Jeff: Well, if you’re six, 12 months into it, things that I look for… Now, let’s say you’ve got a non-tech company acquiring a tech company or even a large tech company acquiring a small tech company. When you enter the software economy, there are a lot of things that are different. One of them is talent, the way people think, the types of people that you hire, the culture of these software economy companies. And the great sign is how many of the key people are staying around, and more importantly, what their roles are in the company.
So when you see companies acquired and the executives from the acquired companies start getting promoted and taking on larger roles in the acquiring organization, that’s hugely a sign that the cultures are aligning. The things that the acquired company brings to the table are valued by the acquirer, the cultures are integrating. The benefits, even if they take longer because of integration of products and technology and channels and markets, might take a little longer.
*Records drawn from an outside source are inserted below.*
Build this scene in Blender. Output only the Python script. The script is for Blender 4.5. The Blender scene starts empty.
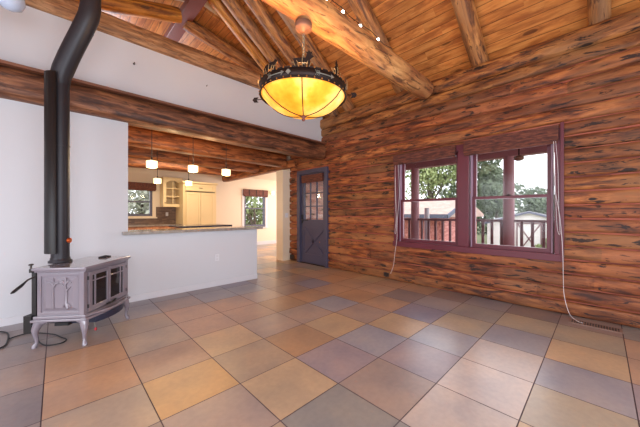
import bpy, math, random
from mathutils import Vector, Matrix, noise
random.seed(7)
C = bpy.context.scene.collection
PI = math.pi

# ------------------------------------------------------------------ helpers
JR=random.Random(99)
class MB:
    def __init__(s): s.v=[]; s.f=[]; s.sm=[]; s.t=[]; s.cur=1.0
    def add(s, vs, fs, sm=False):
        o=len(s.v); s.v+= [tuple(p) for p in vs]
        for f in fs: s.f.append([i+o for i in f]); s.sm.append(sm); s.t.append(s.cur)
        return s
    def box(s, a, b, M=None):
        j=JR.uniform(0,.0006); x0,y0,z0=[min(p,q)-j for p,q in zip(a,b)]; x1,y1,z1=[max(p,q)+j for p,q in zip(a,b)]
        vs=[Vector(p) for p in ((x0,y0,z0),(x1,y0,z0),(x1,y1,z0),(x0,y1,z0),(x0,y0,z1),(x1,y0,z1),(x1,y1,z1),(x0,y1,z1))]
        if M: vs=[M@p for p in vs]
        return s.add(vs,[(0,3,2,1),(4,5,6,7),(0,1,5,4),(1,2,6,5),(2,3,7,6),(3,0,4,7)])
    def bar(s, p, q, w, h=None, up=(0,0,1)):
        p=Vector(p);q=Vector(q);h=h or w;d=(q-p).normalized();u=Vector(up)
        if abs(d.dot(u))>.98:u=Vector((1,0,0))
        r=d.cross(u).normalized()*w/2;u=r.cross(d).normalized()*h/2
        vs=[p-r-u,p+r-u,p+r+u,p-r+u,q-r-u,q+r-u,q+r+u,q-r+u]
        return s.add(vs,[(3,2,1,0),(4,5,6,7),(0,1,5,4),(1,2,6,5),(2,3,7,6),(3,0,4,7)])
    def tube(s, path, rad, n=14, caps=True, sx=1.0, sm=True):
        path=[Vector(p) for p in path]
        if not hasattr(rad,'__len__'): rad=[rad]*len(path)
        vs=[];prev=None
        for i,p in enumerate(path):
            d=(path[min(i+1,len(path)-1)]-path[max(i-1,0)]).normalized()
            if prev is None:
                u=Vector((0,0,1)) if abs(d.z)<.9 else Vector((0,1,0))
                r=d.cross(u).normalized()
            else: r=(prev-d*prev.dot(d)).normalized()
            prev=r;u=r.cross(d)
            for k in range(n):
                a=2*PI*k/n; vs.append(p+(r*math.cos(a)*sx+u*math.sin(a))*rad[i])
        fs=[]
        for i in range(len(path)-1):
            for k in range(n):
                k2=(k+1)%n; fs.append((i*n+k,i*n+k2,(i+1)*n+k2,(i+1)*n+k))
        s.add(vs,fs,sm)
        if caps:
            o=len(vs)-n; s.add(vs[:n],[tuple(range(n))]); s.add(vs[o:],[tuple(reversed(range(n)))])
        return s
    def lathe(s, prof, c=(0,0,0), n=32, sm=True):
        c=Vector(c);vs=[];fs=[]
        for r,z in prof:
            for k in range(n):
                a=2*PI*k/n; vs.append(c+Vector((r*math.cos(a),r*math.sin(a),z)))
        for i in range(len(prof)-1):
            for k in range(n):
                k2=(k+1)%n; fs.append((i*n+k,i*n+k2,(i+1)*n+k2,(i+1)*n+k))
        return s.add(vs,fs,sm)
    def prism(s, poly, vec, M=None):
        poly=[Vector(p) for p in poly];vec=Vector(vec);n=len(poly)
        vs=poly+[p+vec for p in poly]
        if M: vs=[M@p for p in vs]
        return s.add(vs,[tuple(reversed(range(n))),tuple(range(n,2*n))]+[(i,(i+1)%n,(i+1)%n+n,i+n) for i in range(n)])
    def ball(s, c, r, n=12, sc=(1,1,1)):
        c=Vector(c);m=max(6,n//2)
        vs=[];fs=[]
        for i in range(m+1):
            t=PI*i/m
            for k in range(n):
                a=2*PI*k/n; vs.append(c+Vector((r*math.sin(t)*math.cos(a)*sc[0],r*math.sin(t)*math.sin(a)*sc[1],r*math.cos(t)*sc[2])))
        for i in range(m):
            for k in range(n):
                k2=(k+1)%n; fs.append((i*n+k,(i+1)*n+k,(i+1)*n+k2,i*n+k2))
        return s.add(vs,fs,True)
    def build(s, name, mat, parent=None, bevel=0, col=None, fix=True):
        me=bpy.data.meshes.new(name); me.from_pydata(s.v,[],s.f)
        for p,sm in zip(me.polygons,s.sm): p.use_smooth=sm
        if col is not None or any(t!=1.0 for t in s.t):
            at=me.attributes.new('tint','FLOAT_COLOR','FACE')
            for i in range(len(s.f)):
                c=col[i] if col is not None else (s.t[i],)*3
                at.data[i].color=(c[0],c[1],c[2],1)
        if fix:
            import bmesh
            bm=bmesh.new();bm.from_mesh(me)
            bmesh.ops.remove_doubles(bm,verts=bm.verts,dist=1e-5) if fix=='weld' else None
            bmesh.ops.recalc_face_normals(bm,faces=bm.faces);bm.to_mesh(me);bm.free()
        me.materials.append(mat)
        o=bpy.data.objects.new(name,me);C.objects.link(o);o.parent=parent
        if bevel:
            b=o.modifiers.new('bevel','BEVEL');b.width=bevel;b.segments=2;b.limit_method='ANGLE';b.angle_limit=.7
        return o

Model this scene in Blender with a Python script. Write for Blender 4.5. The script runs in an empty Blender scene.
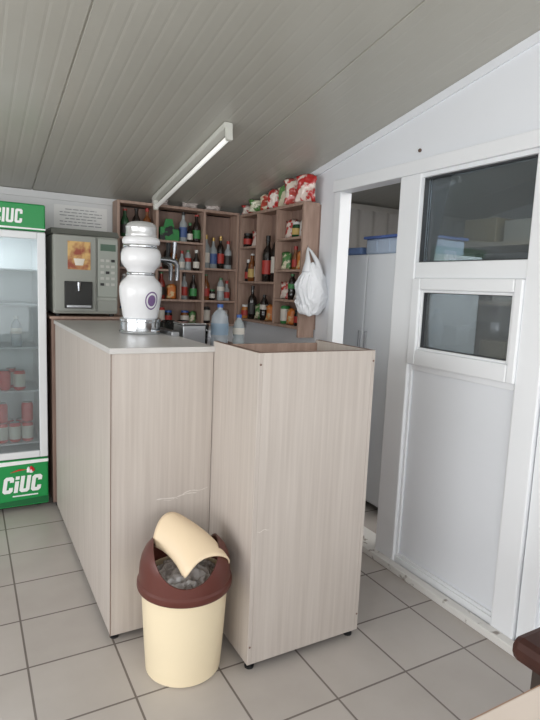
import bpy, bmesh, math, random
import numpy as np
from mathutils import Vector, Matrix, noise
random.seed(7)
S=bpy.context.scene
COL=S.collection
try: S.view_settings.view_transform='Standard'
except Exception: pass

def lin(c):
    return tuple(((v/255)/12.92 if v/255<=0.04045 else (((v/255)+0.055)/1.055)**2.4) for v in c)+(1.0,)
MC={}
def mat(name,rgb,rough=0.5,metal=0.0,var=0.0,scale=8.0,stretch=(1,1,1),bump=0.0,spec=0.5,rgb2=None,alpha=1.0,emit=0,lo=.35,hi=.65):
    if name in MC: return MC[name]
    m=bpy.data.materials.new(name);m.use_nodes=True
    n=m.node_tree.nodes;l=m.node_tree.links
    b=n['Principled BSDF']
    b.inputs['Roughness'].default_value=rough;b.inputs['Metallic'].default_value=metal
    if 'Specular IOR Level' in b.inputs: b.inputs['Specular IOR Level'].default_value=spec
    c=lin(rgb)
    b.inputs['Base Color'].default_value=c
    b.inputs['Alpha'].default_value=alpha
    if emit:
        b.inputs['Emission Color'].default_value=c;b.inputs['Emission Strength'].default_value=emit
    if var>0 or rgb2 or bump>0:
        tc=n.new('ShaderNodeTexCoord');mp=n.new('ShaderNodeMapping');mp.inputs['Scale'].default_value=stretch
        no=n.new('ShaderNodeTexNoise');no.inputs['Scale'].default_value=scale;no.inputs['Detail'].default_value=5
        l.new(tc.outputs['Object'],mp.inputs[0]);l.new(mp.outputs[0],no.inputs['Vector'])
        if var>0 or rgb2:
            cr=n.new('ShaderNodeValToRGB')
            c2=lin(rgb2) if rgb2 else tuple(x*(1-var) for x in c[:3])+(1,)
            cr.color_ramp.elements[0].position=lo;cr.color_ramp.elements[1].position=hi
            cr.color_ramp.elements[0].color=c2;cr.color_ramp.elements[1].color=c
            l.new(no.outputs['Fac'],cr.inputs[0]);l.new(cr.outputs[0],b.inputs['Base Color'])
        if bump>0:
            bp=n.new('ShaderNodeBump');bp.inputs['Strength'].default_value=bump;bp.inputs['Distance'].default_value=.01
            l.new(no.outputs['Fac'],bp.inputs['Height']);l.new(bp.outputs[0],b.inputs['Normal'])
    MC[name]=m;return m
def glassmat(name,tint=(235,240,240),ior=1.45,rough=0.0,haze=0.0):
    if name in MC: return MC[name]
    m=bpy.data.materials.new(name);m.use_nodes=True
    n=m.node_tree.nodes;l=m.node_tree.links;n.clear()
    o=n.new('ShaderNodeOutputMaterial');mx=n.new('ShaderNodeMixShader');t=n.new('ShaderNodeBsdfTransparent');g=n.new('ShaderNodeBsdfGlossy');f=n.new('ShaderNodeFresnel')
    f.inputs['IOR'].default_value=ior;t.inputs[0].default_value=lin(tint);g.inputs['Roughness'].default_value=rough
    g.inputs[0].default_value=(.95,.97,1,1)
    l.new(f.outputs[0],mx.inputs[0]);l.new(t.outputs[0],mx.inputs[1]);l.new(g.outputs[0],mx.inputs[2])
    if haze>0:
        d=n.new('ShaderNodeBsdfDiffuse');d.inputs[0].default_value=lin((205,208,208));m2=n.new('ShaderNodeMixShader');m2.inputs[0].default_value=haze
        l.new(mx.outputs[0],m2.inputs[1]);l.new(d.outputs[0],m2.inputs[2]);l.new(m2.outputs[0],o.inputs[0])
    else: l.new(mx.outputs[0],o.inputs[0])
    MC[name]=m;return m

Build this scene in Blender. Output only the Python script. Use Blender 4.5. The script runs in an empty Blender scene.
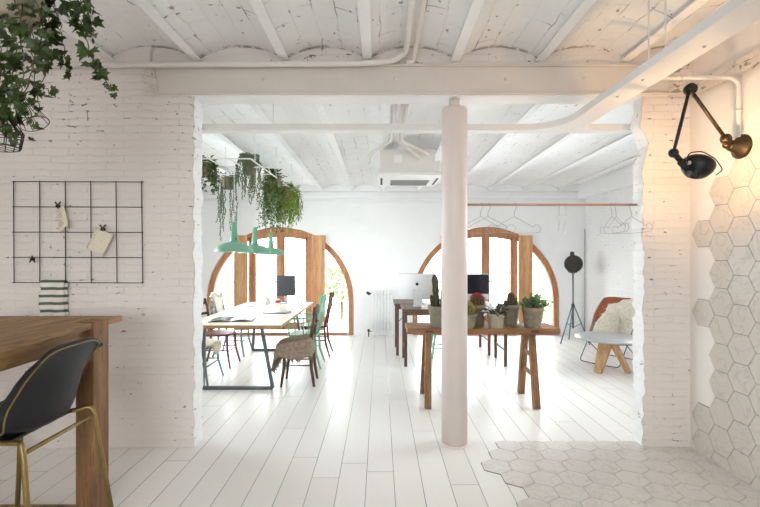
import bpy, math, random
from mathutils import Vector, Matrix, noise as mnoise
R = math.radians
PI = math.pi
random.seed(7)
sc = bpy.context.scene
COL = sc.collection
F, CX, CY, H = 430.0, 380.0, 253.5, 1.54

def P(x, y, d):
    """a point at depth d (metres from the lens) on the line of sight of a measured spot"""
    return Vector(((x - CX) * d / F, d, H + (CY - y) * d / F))

def lin(c):
    return tuple(((v / 255) / 12.92 if v / 255 <= .04045 else ((v / 255 + .055) / 1.055) ** 2.4) for v in c)

# ------------------------------------------------------------------ mesh builder
class MB:
    def __init__(s):
        s.v, s.f, s.sm = [], [], []
    def add(s, vs, fs, smooth=False):
        o = len(s.v)
        s.v += [tuple(p) for p in vs]
        for f in fs:
            s.f.append(tuple(i + o for i in f)); s.sm.append(smooth)
        return s
    def hexa(s, p):
        return s.add(p, [(0, 3, 2, 1), (4, 5, 6, 7), (0, 1, 5, 4), (1, 2, 6, 5), (2, 3, 7, 6), (3, 0, 4, 7)])
    def box(s, x0, x1, y0, y1, z0, z1):
        return s.hexa([(x0, y0, z0), (x1, y0, z0), (x1, y1, z0), (x0, y1, z0), (x0, y0, z1), (x1, y0, z1), (x1, y1, z1), (x0, y1, z1)])
    def bar(s, a, b, w, h, up=(0, 0, 1), w2=None, h2=None):
        a, b = Vector(a), Vector(b); d = (b - a).normalized(); u = Vector(up)
        if abs(d.dot(u)) > .98: u = Vector((0, 1, 0))
        r = d.cross(u).normalized(); u = r.cross(d).normalized()
        w2 = w if w2 is None else w2; h2 = h if h2 is None else h2
        q = []
        for c, ww, hh in ((a, w, h), (b, w2, h2)):
            for i, j in ((-1, -1), (1, -1), (1, 1), (-1, 1)):
                q.append(c + r * (i * ww / 2) + u * (j * hh / 2))
        return s.hexa(q)
    def tube(s, pts, r, n=8, closed=False, cap=True):
        pts = [Vector(p) for p in pts]; m = len(pts)
        rs = r if isinstance(r, (list, tuple)) else [r] * m
        vs, fs = [], []; prev = None
        for i, p in enumerate(pts):
            if closed: t = pts[(i + 1) % m] - pts[i - 1]
            else: t = pts[min(i + 1, m - 1)] - pts[max(i - 1, 0)]
            if t.length < 1e-9: t = Vector((0, 0, 1))
            t.normalize()
            if prev is None:
                u = t.cross(Vector((0, 0, 1)))
                if u.length < .05: u = t.cross(Vector((1, 0, 0)))
            else:
                u = prev - t * prev.dot(t)
                if u.length < 1e-6: u = t.cross(Vector((1, 0, 0)))
            u.normalize(); prev = u; w = t.cross(u)
            for k in range(n):
                a = 2 * PI * k / n
                vs.append(p + u * (math.cos(a) * rs[i]) + w * (math.sin(a) * rs[i]))
        for i in range(m if closed else m - 1):
            j = (i + 1) % m
            for k in range(n):
                l = (k + 1) % n
                fs.append((i * n + k, i * n + l, j * n + l, j * n + k))
        s.add(vs, fs, True)
        if cap and not closed:
            o = len(s.v) - m * n
            s.f.append(tuple(o + k for k in range(n))[::-1]); s.sm.append(False)
            s.f.append(tuple(o + (m - 1) * n + k for k in range(n))); s.sm.append(False)
        return s
    def lathe(s, prof, c=(0, 0, 0), n=28, axis=None, smooth=True):
        c = Vector(c)
        if axis is None: X, Y, Z = Vector((1, 0, 0)), Vector((0, 1, 0)), Vector((0, 0, 1))
        else:
            Z = Vector(axis).normalized(); X = Z.orthogonal().normalized(); Y = Z.cross(X)
        vs, fs = [], []
        for r, z in prof:
            for k in range(n):
                a = 2 * PI * k / n
                vs.append(c + X * (r * math.cos(a)) + Y * (r * math.sin(a)) + Z * z)
        for i in range(len(prof) - 1):
            for k in range(n):
                l = (k + 1) % n
                fs.append((i * n + k, i * n + l, (i + 1) * n + l, (i + 1) * n + k))
        s.add(vs, fs, smooth)
        o = len(s.v) - len(prof) * n
        if prof[0][0] > 1e-5: s.f.append(tuple(o + k for k in range(n))[::-1]); s.sm.append(False)
        if prof[-1][0] > 1e-5: s.f.append(tuple(o + (len(prof) - 1) * n + k for k in range(n))); s.sm.append(False)
        return s
    def ball(s, c, r, nu=12, nv=8):
        rx, ry, rz = (r, r, r) if isinstance(r, (int, float)) else r
        c = Vector(c); vs = [c + Vector((0, 0, -rz))]
        for i in range(1, nv):
            t = -PI / 2 + PI * i / nv
            for k in range(nu):
                a = 2 * PI * k / nu
                vs.append(c + Vector((rx * math.cos(t) * math.cos(a), ry * math.cos(t) * math.sin(a), rz * math.sin(t))))
        vs.append(c + Vector((0, 0, rz))); fs = []
        for k in range(nu):
            fs.append((0, 1 + (k + 1) % nu, 1 + k))
        for i in range(nv - 2):
            for k in range(nu):
                l = (k + 1) % nu
                fs.append((1 + i * nu + k, 1 + i * nu + l, 1 + (i + 1) * nu + l, 1 + (i + 1) * nu + k))
        t = len(vs) - 1; b = 1 + (nv - 2) * nu
        for k in range(nu): fs.append((b + k, b + (k + 1) % nu, t))
        return s.add(vs, fs, True)
    def grid(s, fn, nu, nv, smooth=True):
        vs = [fn(i / nu, j / nv) for j in range(nv + 1) for i in range(nu + 1)]
        fs = [(j * (nu + 1) + i, j * (nu + 1) + i + 1, (j + 1) * (nu + 1) + i + 1, (j + 1) * (nu + 1) + i) for j in range(nv) for i in range(nu)]
        return s.add(vs, fs, smooth)
    def prism(s, poly, a, b, mp):
        n = len(poly)
        s.add([mp(p[0], p[1], a) for p in poly] + [mp(p[0], p[1], b) for p in poly],
              [tuple(range(n))[::-1], tuple(range(n, 2 * n))] + [(i, (i + 1) % n, n + (i + 1) % n, n + i) for i in range(n)])
        return s
    def leaf(s, p, d, nrm, L, W, fold=.25):
        p = Vector(p); d = Vector(d).normalized(); n = Vector(nrm); n = n - d * n.dot(d)
        if n.length < 1e-4: n = d.orthogonal()
        n.normalize(); r = d.cross(n)
        k = [p, p + d * L * .35 + r * W * .5 + n * fold * W, p + d * L * .7 + r * W * .38 + n * fold * W * .7, p + d * L - n * L * .12,
             p + d * L * .7 - r * W * .38 + n * fold * W * .7, p + d * L * .35 - r * W * .5 + n * fold * W, p + d * L * .5]
        return s.add(k, [(0, 6, 2, 1), (0, 5, 4, 6), (6, 3, 2), (6, 4, 3)])
    def ivy(s, p, d, nrm, L):
        p = Vector(p); d = Vector(d).normalized(); n = Vector(nrm); n = n - d * n.dot(d)
        if n.length < 1e-4: n = d.orthogonal()
        n.normalize(); r = d.cross(n)
        sh = [(0, 0), (.28, -.12), (.62, .08), (.42, .30), (.52, .62), (.22, .58), (0, 1.05), (-.22, .58), (-.52, .62), (-.42, .30), (-.62, .08), (-.28, -.12)]
        q = [p + d * L * .3 - n * L * .07]
        for a, b in sh:
            q.append(p + r * a * L + d * b * L + n * (L * .22 * abs(a) - L * .15 * max(0, b - .6)))
        m = len(sh)
        return s.add(q, [(0, 1 + (i + 1) % m, 1 + i) for i in range(m)])
    def build(s, name, m, parent=None, bevel=0, loc=None, solid=0, sub=0):
        me = bpy.data.meshes.new(name)
        off = Vector(loc) if loc is not None else Vector((0, 0, 0))
        me.from_pydata([tuple(Vector(p) - off) for p in s.v], [], s.f)
        me.polygons.foreach_set('use_smooth', s.sm)
        me.materials.append(m); me.update()
        o = bpy.data.objects.new(name, me); COL.objects.link(o)
        o.location = off
        if parent is not None: o.parent = parent
        if solid:
            k = o.modifiers.new('solid', 'SOLIDIFY'); k.thickness = solid; k.offset = 0
        if sub:
            k = o.modifiers.new('sub', 'SUBSURF'); k.levels = sub; k.render_levels = sub
        if bevel:
            k = o.modifiers.new('bevel', 'BEVEL'); k.width = bevel; k.segments = 2; k.limit_method = 'ANGLE'; k.angle_limit = R(40)
        return o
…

But if you see the talent integrating in that way, I’d say that’s a pretty good sign. Because software is an intangible IP and it’s very much tied to the people who build it and maintain it. If you have talent drains due to culture, compensation, or other things after an acquisition, that’s usually the leading indicator that the thesis is going to go up in smoke. So that’s the first thing I look for.
Now, in a private equity deal you don’t quite see that, because the company is pretty much the company. In some cases, the only thing that changes is the board of directors, especially if a company was well run and a private equity firm wants to keep it that way, there may not be a lot of change and things may just go on as normal. The only thing that changes is the shareholders. But when it’s an operating company being acquired, talent is a good place to look for leading indicators.
Laurel: With a growing number of companies attracted to the technology landscape as you described, it seems like a crowded market. So how can a company differentiate itself to stay competitive and be discerning when looking for investments?
Jeff: Yeah. So I think getting those theses right. Just being a holding company and buying something is probably not the best approach, although there are holding company models out there. Doubling down on the strategy and the M&A, some people might call it an M&A thesis or the integration thesis. So let’s take examples. Vertical integration: If you’re going to vertically integrate or acquire a supplier, that could have significant synergy, could have significant differentiation. And if you take the time to put that strategy out, find the right companies to acquire that fit the thesis, and make sure you fund the integration. Integration is not just a bunch of rows on spreadsheets, but it’s actually getting on the ground, in the weeds, figuring out the operating models, people, the business processes, the tools that are needed to successfully integrate to see your thesis through. Those can be differentiating and those can be game changers for companies both in the marketplace and on the P&L.
Laurel: And you mentioned this earlier, which is the unknown-risk, high-reward aspect of acquiring technology companies, but the new capabilities and talents is something that a new company can offer. So what are the most common obstacles that companies face then?
Jeff: I touched on this before, it’ll be a little redundant, but I would say the first is you’re coming into the software economy, it’s new to you. Companies can go from zero to 100 pretty quickly, but they can go from 100 to zero. The landscape is littered with companies that were high-flyers, leaders in their space, that are now gone and out of business. Were basically acquired in fire sales and somebody’s running out the maintenance long tail on some of these companies. So you’ve seen that in old-school desktop publishing, you’ve seen that in old-school CRM and ERP, you’ve seen that in various vertical applications serving vertical businesses. All those sectors have had once-dominant players that didn’t innovate, maybe lost their key talent, maybe had an upside-down balance sheet, were over-leveraged, and basically disappeared and went off the map as quick as they came on.
Again, you can go from not being a company to being the high-flyer leader in the space of five, six, seven years and just as quickly, possibly more quickly, go to zero. So it’s really important that folks acquiring these companies are investing in them, understand that risk, and realize that sometimes drastic things have to be done to keep these companies growing and high-flying, even after you think they’ve reached their apex.